Friday, December 2, 2011

Two Articles

Despite earmark ban, lawmakers try to give money to hundreds of pet projects (Washington Post):
Facts:
1. Members of the House and the Senate attempted to pack hundreds of special spending provisions into at least 10 bills in the summer and fall.
2.The moratorium is a verbal commitment by the Republican leadership to prohibit lawmakers from directing federal funds to handpicked projects and groups in their districts.
3. Lawmakers have tried to get around the moratorium by promising to allow other groups to compete for the funds.
4. Rep.

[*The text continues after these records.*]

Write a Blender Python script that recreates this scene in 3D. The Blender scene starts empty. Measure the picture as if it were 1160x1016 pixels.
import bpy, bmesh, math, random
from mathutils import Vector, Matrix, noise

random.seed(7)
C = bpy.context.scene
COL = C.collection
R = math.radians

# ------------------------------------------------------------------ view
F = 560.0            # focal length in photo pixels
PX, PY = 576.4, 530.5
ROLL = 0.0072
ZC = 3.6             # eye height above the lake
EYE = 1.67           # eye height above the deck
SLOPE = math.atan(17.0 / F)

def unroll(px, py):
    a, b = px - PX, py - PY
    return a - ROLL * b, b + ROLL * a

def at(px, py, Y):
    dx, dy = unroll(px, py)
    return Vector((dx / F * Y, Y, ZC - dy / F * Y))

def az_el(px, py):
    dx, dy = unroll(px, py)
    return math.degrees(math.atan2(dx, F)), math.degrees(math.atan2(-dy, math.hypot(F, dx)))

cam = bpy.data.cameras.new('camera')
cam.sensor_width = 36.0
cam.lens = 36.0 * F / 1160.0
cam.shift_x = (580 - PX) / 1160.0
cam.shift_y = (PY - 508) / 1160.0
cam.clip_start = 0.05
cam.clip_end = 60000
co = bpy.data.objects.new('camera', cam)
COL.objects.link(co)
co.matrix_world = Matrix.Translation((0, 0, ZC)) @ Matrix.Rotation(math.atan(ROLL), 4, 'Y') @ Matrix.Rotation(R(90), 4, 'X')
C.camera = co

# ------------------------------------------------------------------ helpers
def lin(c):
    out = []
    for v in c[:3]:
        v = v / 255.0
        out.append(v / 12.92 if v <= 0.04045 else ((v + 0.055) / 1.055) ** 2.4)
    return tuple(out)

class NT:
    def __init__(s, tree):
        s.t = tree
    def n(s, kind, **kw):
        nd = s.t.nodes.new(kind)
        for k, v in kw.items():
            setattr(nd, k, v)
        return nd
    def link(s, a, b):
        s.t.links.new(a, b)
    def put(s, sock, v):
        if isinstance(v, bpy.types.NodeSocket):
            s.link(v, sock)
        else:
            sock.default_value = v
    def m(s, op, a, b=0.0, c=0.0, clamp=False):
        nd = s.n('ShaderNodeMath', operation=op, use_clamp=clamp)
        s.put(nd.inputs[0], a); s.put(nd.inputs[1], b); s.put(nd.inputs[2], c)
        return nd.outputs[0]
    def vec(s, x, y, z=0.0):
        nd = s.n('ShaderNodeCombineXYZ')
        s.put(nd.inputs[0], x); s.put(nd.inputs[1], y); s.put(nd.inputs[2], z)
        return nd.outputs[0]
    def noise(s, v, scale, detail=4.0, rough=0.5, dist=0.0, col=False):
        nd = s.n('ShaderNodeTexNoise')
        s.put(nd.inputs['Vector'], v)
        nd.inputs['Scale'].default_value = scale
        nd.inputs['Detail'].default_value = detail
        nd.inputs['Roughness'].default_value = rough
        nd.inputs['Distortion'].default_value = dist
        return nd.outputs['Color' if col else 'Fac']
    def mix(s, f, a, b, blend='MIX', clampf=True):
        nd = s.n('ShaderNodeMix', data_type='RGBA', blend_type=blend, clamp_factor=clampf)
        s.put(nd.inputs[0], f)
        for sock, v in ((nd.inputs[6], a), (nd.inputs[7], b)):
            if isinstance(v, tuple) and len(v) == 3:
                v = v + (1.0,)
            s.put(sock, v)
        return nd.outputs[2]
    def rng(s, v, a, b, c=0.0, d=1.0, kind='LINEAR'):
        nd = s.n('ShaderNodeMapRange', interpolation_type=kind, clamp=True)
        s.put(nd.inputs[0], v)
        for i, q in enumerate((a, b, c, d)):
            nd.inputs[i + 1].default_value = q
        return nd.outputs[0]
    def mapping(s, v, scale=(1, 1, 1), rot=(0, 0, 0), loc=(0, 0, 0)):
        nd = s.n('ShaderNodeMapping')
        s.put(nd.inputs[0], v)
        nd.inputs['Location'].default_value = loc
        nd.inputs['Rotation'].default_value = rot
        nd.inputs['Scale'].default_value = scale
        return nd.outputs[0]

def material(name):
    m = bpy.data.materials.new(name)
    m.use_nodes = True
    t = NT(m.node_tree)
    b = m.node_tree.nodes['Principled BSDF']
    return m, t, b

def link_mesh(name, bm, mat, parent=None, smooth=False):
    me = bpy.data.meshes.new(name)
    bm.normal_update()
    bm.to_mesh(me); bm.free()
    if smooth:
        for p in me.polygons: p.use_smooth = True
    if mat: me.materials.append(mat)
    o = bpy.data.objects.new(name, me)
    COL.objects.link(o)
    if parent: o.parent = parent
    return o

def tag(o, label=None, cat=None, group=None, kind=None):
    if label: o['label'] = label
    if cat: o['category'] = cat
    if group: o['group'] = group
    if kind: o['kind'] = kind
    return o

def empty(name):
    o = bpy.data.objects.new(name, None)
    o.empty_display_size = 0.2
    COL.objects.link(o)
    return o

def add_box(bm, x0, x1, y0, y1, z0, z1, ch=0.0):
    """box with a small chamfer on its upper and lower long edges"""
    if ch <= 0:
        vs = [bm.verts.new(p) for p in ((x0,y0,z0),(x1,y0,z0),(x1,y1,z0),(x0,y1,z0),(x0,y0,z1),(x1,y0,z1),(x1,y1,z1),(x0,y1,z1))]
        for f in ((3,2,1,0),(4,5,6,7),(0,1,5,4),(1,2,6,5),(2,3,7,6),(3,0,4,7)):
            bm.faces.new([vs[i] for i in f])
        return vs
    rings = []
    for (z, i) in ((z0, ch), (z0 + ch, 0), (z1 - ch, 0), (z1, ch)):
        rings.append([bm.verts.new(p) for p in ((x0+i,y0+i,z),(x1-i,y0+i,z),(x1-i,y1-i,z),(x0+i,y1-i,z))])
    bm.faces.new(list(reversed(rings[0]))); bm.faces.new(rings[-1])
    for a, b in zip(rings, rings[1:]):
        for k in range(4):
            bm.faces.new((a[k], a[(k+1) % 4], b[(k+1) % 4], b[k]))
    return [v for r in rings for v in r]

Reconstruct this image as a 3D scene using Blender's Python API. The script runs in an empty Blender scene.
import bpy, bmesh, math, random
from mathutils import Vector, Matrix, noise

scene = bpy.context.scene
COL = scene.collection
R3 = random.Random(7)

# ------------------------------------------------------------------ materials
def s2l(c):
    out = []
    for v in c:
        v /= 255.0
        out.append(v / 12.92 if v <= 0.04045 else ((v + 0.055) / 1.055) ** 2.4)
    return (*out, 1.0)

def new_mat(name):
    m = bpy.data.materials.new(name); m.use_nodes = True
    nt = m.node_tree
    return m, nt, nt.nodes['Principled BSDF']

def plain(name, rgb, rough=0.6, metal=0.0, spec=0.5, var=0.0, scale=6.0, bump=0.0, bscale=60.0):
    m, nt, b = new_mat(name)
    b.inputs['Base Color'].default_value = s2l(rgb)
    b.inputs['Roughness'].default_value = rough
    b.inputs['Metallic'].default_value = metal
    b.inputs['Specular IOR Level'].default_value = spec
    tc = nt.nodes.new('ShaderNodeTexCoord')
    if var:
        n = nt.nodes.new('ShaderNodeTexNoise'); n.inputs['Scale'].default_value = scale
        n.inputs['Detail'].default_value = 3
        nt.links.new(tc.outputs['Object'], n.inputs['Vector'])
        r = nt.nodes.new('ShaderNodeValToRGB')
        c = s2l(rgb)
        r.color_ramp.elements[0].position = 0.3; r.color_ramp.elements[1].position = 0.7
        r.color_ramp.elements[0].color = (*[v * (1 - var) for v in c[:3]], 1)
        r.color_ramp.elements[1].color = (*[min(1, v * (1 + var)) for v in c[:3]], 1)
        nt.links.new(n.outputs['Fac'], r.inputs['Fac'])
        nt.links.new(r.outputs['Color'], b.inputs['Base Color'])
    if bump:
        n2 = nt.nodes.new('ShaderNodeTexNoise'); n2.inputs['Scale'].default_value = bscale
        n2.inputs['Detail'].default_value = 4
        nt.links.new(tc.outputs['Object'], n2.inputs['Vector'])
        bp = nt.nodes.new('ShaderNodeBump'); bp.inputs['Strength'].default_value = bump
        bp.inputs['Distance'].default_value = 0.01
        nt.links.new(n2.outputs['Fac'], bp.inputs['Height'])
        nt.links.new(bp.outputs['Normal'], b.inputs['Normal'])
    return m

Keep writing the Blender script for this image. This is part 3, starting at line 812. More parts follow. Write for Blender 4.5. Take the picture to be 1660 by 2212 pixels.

Doris Matsui (D-Calif.) wrote to House leaders asking that some flood-protection earmarks be restored, saying her project has been publicly vetted and her constituents’ safety is put at risk by flood-prone rivers around Sacramento.
5. The Congressional Research Service found that earmark spending nearly tripled over a 15-year period, to $31.9 billion in 2010, the year before the ban.
Source:
http://www.taxpayer.net/resources.php?action=issues&proj_id=5004&category=&type=Project

Department of Energy Loan Guarantee Program: Renewable and Energy Efficiency Loan Guarantees:
Facts:
1. The Department of Energy program that backed Solyndra, a solar panel manufacturer which went bankrupt on August 31.
2. A second taxpayer-backed project, Beacon Power Corporation, has also gone bankrupt.
3. The American Recovery and Reinvestment Act of 2009 (ARRA), better known as the stimulus, created a new program of loan guarantees under the Department of Energy’s Title XVII Loan Guarantee Program, known as 1705.
4. 1705’s loan guarantees, did not require companies applying for a loan guarantee to self-pay the credit subsidy cost but rather had Congress pay it through appropriated funds.
5. The 1705 section of Title XVII is the only section that has any finalized loan guarantees out the door.